# Task prompt
Using the entries that follow, collect the lines where the word "Python" appears.

Scenes as source code
— START —

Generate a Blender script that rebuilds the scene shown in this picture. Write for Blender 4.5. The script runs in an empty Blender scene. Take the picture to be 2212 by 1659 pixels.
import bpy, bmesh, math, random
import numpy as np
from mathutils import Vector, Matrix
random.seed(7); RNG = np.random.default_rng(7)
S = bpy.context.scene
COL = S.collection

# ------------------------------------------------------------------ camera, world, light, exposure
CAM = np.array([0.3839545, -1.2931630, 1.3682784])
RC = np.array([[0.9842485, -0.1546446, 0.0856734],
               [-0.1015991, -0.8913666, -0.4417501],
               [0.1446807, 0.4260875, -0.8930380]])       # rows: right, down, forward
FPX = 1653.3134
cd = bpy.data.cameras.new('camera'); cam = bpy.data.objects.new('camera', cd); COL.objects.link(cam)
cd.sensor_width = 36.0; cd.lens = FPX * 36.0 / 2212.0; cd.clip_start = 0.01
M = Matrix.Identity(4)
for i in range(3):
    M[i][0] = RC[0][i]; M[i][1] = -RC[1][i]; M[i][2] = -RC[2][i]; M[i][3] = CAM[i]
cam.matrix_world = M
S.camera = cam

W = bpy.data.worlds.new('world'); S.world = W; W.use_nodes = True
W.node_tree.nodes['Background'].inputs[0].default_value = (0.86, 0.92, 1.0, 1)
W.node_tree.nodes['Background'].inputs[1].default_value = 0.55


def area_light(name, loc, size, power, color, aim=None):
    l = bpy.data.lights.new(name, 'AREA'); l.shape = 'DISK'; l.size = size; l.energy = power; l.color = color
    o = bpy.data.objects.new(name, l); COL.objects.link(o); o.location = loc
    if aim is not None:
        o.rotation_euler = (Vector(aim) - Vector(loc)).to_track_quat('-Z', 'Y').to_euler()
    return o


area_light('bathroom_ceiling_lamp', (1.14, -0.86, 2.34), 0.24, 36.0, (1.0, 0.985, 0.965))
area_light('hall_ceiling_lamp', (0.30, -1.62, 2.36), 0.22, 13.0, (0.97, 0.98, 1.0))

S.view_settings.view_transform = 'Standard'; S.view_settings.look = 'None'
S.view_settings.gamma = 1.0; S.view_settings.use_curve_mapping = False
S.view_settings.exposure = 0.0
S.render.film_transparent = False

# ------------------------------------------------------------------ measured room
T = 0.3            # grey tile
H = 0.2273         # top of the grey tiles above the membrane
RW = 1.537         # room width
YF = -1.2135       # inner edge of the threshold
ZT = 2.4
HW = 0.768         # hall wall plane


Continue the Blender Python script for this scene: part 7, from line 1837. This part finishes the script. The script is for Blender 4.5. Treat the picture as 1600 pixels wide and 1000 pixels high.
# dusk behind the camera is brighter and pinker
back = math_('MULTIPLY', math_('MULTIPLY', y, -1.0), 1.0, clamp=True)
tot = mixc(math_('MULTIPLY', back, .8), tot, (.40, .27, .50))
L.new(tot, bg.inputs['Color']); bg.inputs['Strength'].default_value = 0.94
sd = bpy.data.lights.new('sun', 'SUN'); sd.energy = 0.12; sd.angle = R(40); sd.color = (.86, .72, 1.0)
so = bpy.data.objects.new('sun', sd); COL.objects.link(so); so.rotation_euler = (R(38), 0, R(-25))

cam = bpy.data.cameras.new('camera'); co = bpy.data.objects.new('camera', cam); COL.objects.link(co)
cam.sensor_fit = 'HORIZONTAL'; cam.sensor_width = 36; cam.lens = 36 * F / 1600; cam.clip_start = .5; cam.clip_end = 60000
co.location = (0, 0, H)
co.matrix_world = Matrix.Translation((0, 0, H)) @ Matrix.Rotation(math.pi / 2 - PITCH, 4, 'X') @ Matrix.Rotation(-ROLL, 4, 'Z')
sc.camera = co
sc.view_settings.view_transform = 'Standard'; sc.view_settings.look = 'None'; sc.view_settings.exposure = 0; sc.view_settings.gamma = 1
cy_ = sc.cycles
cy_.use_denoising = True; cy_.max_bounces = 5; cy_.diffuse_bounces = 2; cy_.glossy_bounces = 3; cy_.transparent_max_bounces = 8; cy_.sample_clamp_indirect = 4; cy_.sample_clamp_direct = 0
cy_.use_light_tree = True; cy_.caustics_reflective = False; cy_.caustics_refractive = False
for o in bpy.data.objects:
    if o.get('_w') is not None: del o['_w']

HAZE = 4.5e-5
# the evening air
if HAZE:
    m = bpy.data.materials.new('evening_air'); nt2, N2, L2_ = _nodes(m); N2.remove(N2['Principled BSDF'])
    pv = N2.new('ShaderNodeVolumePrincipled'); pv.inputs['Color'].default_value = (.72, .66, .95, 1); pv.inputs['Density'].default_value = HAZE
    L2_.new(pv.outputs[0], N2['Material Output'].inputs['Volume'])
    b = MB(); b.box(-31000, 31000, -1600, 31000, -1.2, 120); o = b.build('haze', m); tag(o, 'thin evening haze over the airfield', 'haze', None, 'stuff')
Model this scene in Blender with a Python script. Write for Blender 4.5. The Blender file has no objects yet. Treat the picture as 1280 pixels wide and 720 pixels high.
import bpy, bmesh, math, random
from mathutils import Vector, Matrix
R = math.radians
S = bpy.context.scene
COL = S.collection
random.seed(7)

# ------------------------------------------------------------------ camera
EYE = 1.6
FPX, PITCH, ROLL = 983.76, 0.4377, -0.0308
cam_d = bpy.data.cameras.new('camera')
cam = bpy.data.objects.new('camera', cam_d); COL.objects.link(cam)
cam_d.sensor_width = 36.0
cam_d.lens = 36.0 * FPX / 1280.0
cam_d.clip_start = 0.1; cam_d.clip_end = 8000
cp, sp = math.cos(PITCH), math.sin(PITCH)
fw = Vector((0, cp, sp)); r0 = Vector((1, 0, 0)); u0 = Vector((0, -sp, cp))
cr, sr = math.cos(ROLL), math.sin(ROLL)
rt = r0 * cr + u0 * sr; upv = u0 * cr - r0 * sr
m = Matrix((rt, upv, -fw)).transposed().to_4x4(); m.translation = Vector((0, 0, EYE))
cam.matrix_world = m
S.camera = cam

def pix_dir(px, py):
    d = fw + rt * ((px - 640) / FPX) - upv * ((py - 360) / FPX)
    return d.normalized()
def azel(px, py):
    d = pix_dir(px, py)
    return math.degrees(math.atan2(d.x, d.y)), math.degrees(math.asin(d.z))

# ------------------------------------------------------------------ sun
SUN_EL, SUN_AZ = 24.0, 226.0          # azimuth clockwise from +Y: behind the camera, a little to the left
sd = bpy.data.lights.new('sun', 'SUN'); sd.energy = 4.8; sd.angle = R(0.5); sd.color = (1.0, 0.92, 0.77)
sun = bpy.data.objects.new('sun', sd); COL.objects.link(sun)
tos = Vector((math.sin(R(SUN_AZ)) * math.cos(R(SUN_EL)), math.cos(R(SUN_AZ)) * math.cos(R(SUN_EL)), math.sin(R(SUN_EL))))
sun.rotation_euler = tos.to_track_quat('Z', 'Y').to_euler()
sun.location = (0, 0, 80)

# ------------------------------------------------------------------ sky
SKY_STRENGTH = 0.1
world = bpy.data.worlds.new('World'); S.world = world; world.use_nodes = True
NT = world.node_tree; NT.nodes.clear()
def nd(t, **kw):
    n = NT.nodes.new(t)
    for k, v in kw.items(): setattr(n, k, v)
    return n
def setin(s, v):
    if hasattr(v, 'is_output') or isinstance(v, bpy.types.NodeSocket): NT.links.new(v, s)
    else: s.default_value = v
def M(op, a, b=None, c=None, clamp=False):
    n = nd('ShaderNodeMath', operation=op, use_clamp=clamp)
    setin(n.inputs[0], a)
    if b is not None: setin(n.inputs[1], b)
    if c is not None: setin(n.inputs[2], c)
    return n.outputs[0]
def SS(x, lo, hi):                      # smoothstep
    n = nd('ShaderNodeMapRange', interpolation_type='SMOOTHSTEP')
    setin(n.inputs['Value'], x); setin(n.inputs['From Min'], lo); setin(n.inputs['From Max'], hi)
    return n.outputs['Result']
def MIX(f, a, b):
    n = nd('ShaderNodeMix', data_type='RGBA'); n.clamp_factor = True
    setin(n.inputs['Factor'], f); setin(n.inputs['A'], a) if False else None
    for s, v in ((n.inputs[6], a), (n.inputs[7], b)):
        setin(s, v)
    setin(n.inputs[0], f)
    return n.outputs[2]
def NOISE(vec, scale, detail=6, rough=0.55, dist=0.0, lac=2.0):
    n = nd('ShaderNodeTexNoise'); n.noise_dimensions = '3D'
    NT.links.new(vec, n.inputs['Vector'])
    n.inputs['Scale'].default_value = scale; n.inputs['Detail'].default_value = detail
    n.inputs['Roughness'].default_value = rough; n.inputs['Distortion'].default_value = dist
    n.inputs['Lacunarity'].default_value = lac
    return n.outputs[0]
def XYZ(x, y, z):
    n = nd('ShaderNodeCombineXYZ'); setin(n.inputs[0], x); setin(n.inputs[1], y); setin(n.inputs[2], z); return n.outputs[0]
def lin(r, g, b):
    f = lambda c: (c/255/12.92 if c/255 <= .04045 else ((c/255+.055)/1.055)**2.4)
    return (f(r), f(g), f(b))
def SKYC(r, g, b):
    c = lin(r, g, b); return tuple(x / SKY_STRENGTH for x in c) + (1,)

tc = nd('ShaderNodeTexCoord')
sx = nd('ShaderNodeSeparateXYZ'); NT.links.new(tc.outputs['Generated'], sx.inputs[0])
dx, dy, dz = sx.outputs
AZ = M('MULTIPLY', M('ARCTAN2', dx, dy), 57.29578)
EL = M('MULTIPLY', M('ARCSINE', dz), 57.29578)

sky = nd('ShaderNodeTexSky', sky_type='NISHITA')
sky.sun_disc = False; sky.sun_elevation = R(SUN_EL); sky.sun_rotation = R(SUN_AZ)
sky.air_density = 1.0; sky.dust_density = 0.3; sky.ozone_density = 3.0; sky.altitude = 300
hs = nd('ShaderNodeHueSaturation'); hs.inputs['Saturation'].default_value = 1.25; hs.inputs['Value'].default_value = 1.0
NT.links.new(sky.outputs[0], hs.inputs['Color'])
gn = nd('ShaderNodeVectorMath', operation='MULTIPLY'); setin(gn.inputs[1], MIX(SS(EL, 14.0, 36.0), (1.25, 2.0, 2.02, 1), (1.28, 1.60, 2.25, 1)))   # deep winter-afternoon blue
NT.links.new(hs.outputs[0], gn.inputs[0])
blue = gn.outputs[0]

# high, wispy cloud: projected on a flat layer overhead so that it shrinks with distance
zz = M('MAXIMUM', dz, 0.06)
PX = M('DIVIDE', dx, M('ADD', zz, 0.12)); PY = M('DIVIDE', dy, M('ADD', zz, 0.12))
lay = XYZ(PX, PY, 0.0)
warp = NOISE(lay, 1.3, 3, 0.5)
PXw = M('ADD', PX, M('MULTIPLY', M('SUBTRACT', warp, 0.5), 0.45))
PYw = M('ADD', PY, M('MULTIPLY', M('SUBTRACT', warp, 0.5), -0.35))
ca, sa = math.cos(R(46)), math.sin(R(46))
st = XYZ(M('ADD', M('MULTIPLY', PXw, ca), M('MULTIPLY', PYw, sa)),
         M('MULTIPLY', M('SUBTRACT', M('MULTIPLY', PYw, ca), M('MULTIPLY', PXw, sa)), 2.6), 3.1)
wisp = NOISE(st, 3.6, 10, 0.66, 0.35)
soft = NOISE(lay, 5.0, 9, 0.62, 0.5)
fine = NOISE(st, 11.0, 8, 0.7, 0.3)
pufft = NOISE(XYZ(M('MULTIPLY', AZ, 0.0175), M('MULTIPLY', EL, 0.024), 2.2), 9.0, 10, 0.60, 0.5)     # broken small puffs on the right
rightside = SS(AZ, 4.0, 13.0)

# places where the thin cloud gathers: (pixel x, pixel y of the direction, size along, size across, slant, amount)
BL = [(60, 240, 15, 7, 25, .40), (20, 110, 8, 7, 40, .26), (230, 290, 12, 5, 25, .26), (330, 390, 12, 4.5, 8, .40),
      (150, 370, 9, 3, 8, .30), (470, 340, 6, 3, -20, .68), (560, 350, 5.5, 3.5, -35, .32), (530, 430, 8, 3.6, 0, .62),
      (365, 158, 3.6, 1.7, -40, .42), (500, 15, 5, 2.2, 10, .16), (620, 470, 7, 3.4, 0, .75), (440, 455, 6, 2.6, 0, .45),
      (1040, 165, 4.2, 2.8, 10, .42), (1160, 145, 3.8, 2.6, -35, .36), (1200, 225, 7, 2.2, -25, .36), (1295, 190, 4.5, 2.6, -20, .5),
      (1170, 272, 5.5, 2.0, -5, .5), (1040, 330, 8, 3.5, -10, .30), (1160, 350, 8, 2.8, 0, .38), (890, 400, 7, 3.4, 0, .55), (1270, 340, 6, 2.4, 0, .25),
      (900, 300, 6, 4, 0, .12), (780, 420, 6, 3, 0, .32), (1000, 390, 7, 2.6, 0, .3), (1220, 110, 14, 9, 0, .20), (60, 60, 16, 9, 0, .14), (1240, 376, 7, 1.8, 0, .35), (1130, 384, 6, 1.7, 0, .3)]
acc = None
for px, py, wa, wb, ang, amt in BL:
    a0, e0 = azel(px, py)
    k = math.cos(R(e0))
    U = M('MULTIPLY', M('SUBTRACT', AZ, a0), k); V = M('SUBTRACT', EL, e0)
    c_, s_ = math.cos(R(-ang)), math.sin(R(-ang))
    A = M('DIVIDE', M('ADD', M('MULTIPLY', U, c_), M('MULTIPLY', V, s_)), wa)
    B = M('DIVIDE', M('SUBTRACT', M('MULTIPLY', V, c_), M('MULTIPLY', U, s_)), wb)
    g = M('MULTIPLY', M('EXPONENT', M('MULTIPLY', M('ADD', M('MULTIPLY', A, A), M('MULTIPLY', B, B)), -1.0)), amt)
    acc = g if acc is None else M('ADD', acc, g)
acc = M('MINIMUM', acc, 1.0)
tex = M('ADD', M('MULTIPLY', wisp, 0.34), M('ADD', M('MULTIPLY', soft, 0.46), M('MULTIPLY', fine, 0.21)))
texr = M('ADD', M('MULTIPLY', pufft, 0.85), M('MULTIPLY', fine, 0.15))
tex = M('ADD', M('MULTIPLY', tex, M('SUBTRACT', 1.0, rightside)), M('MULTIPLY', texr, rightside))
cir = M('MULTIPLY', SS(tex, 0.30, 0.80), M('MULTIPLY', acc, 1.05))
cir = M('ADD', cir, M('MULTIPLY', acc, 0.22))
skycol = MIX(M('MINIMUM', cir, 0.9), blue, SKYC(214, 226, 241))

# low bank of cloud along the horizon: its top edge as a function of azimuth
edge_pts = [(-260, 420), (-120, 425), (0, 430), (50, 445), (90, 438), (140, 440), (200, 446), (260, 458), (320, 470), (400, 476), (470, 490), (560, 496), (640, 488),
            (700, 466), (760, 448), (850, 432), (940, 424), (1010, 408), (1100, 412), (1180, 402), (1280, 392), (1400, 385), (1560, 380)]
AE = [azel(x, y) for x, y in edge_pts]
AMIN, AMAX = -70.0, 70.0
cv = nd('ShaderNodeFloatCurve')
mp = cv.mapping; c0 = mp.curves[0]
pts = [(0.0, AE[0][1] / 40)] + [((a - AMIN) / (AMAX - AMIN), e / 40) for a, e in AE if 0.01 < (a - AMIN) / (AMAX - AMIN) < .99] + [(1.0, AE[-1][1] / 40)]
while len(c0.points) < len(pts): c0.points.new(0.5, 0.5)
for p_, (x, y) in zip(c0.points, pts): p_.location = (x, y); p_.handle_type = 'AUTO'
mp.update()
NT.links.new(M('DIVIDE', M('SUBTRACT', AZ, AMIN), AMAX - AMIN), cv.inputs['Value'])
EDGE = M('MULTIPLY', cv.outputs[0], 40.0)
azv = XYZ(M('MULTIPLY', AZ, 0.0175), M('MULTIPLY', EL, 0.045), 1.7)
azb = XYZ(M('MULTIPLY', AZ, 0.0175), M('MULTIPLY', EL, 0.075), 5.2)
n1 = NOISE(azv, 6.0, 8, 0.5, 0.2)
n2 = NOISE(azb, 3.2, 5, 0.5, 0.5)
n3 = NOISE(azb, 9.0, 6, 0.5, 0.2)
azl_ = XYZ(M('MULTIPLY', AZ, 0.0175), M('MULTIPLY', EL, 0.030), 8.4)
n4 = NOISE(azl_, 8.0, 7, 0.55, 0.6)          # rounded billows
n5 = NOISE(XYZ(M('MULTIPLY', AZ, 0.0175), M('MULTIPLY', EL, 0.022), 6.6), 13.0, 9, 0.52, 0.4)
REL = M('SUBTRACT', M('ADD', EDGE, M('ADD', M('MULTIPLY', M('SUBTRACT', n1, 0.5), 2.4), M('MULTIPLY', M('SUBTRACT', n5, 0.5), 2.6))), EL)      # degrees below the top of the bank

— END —

# Solved problem
Continue the Blender Python script for this scene: part 7, from line 1837. This part finishes the script. The script is for Blender 4.5. Treat the picture as 1600 pixels wide and 1000 pixels high.
Model this scene in Blender with a Python script. Write for Blender 4.5. The Blender file has no objects yet. Treat the picture as 1280 pixels wide and 720 pixels high.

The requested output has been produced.